浄法寺町で200年以上にわたり農業を営んできた「馬場園芸」。かつては稲作が中心でしたが、現在は遮光ハウスを使って40種類ほどの菊を栽培しています。馬場園芸がホワイトアスパラガスづくりを始めたのは2009年のこと。9代目の馬場淳(まこと)さんが家業を継ぐにあたり、菊の栽培がない閑散期にも雇用を維持できるようにと、冬場の仕事を生み出しました。
注目したのが隣町で取り組んでいた冬期出荷のアスパラガス栽培。春から秋に露地で育てた株を11月にハウス内に移して栽培するという、手間のかかる育成法ですが、菊の遮光設備をそのまま活用して、新たな農作物を育てることに成功しました。しかも全国的にも生産量の少ない冬の時期に、新鮮なホワイトアスパラガスを出荷できるように。
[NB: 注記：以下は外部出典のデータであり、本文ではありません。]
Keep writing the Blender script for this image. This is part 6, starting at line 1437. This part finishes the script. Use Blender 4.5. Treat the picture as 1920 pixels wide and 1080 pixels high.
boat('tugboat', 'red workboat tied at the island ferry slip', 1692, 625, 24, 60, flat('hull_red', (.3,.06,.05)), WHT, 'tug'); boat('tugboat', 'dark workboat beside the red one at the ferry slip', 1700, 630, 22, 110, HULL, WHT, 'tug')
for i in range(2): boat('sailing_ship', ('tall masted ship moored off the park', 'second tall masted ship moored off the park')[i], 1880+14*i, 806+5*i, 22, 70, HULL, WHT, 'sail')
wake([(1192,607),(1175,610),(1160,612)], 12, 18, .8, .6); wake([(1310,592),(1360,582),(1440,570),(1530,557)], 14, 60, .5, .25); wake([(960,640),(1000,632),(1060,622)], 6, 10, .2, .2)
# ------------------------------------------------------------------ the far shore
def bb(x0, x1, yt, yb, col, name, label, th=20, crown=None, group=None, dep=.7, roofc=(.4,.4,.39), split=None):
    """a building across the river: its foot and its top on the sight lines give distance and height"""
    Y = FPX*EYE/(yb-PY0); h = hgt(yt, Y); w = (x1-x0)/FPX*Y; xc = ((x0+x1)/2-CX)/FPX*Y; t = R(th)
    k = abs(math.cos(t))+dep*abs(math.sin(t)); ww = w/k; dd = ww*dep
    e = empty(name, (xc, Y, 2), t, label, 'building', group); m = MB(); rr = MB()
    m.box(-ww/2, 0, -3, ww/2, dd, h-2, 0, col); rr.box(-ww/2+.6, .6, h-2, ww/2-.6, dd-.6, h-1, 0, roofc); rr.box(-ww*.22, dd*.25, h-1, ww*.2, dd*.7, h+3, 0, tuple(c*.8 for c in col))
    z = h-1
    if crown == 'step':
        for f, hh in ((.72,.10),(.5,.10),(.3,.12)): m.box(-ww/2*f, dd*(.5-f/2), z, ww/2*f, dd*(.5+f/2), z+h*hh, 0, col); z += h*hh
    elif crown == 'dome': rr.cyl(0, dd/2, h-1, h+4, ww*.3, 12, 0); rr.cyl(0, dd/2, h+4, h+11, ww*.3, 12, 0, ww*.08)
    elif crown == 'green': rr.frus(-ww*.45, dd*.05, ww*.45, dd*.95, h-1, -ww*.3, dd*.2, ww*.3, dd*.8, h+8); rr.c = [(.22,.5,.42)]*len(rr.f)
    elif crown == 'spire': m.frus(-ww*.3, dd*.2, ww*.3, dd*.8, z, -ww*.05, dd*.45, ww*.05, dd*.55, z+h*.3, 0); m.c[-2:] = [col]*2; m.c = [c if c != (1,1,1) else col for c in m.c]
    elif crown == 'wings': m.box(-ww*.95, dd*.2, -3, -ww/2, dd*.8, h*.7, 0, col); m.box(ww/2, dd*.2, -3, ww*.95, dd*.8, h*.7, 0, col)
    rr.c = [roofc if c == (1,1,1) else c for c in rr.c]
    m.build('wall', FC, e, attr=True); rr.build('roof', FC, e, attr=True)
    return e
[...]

温水ボイラーで温度管理をしているハウスですが、夜には5℃ほどに室温が下がるため、夜間に糖の消費が抑えられるので、一般的に市場に出回るホワイトアスパラガスよりも甘みが際立つんだとか。また、遮光ハウスの中にある二重の遮光トンネル内で栽培しているので、湿度が高く保たれジューシーな食感に仕上がるのも特徴です。
「私たちの農業の根底には食にかける想いがあります。今から約70年前までは冷害などでうまくお米が作れずお腹いっぱいにご飯を食べるということができませんでした。先祖たちが『次世代にはより豊かに食べられるように』と繋いできてくれた農業の歴史を受け継ぎ、これからも生命や風土、文化に感謝しながら故郷と農業を盛り上げていきたいですね」
そんな馬場さんたちの想いがしっかり詰まったホワイトアスパラガス。野菜の中でも収穫後の劣化が起こりやすいというアスパラガスだからこそ、採れたてで発送するフレッシュな味わいは格別です。浄法寺の畑から届ける最高の贅沢をぜひお楽しみください。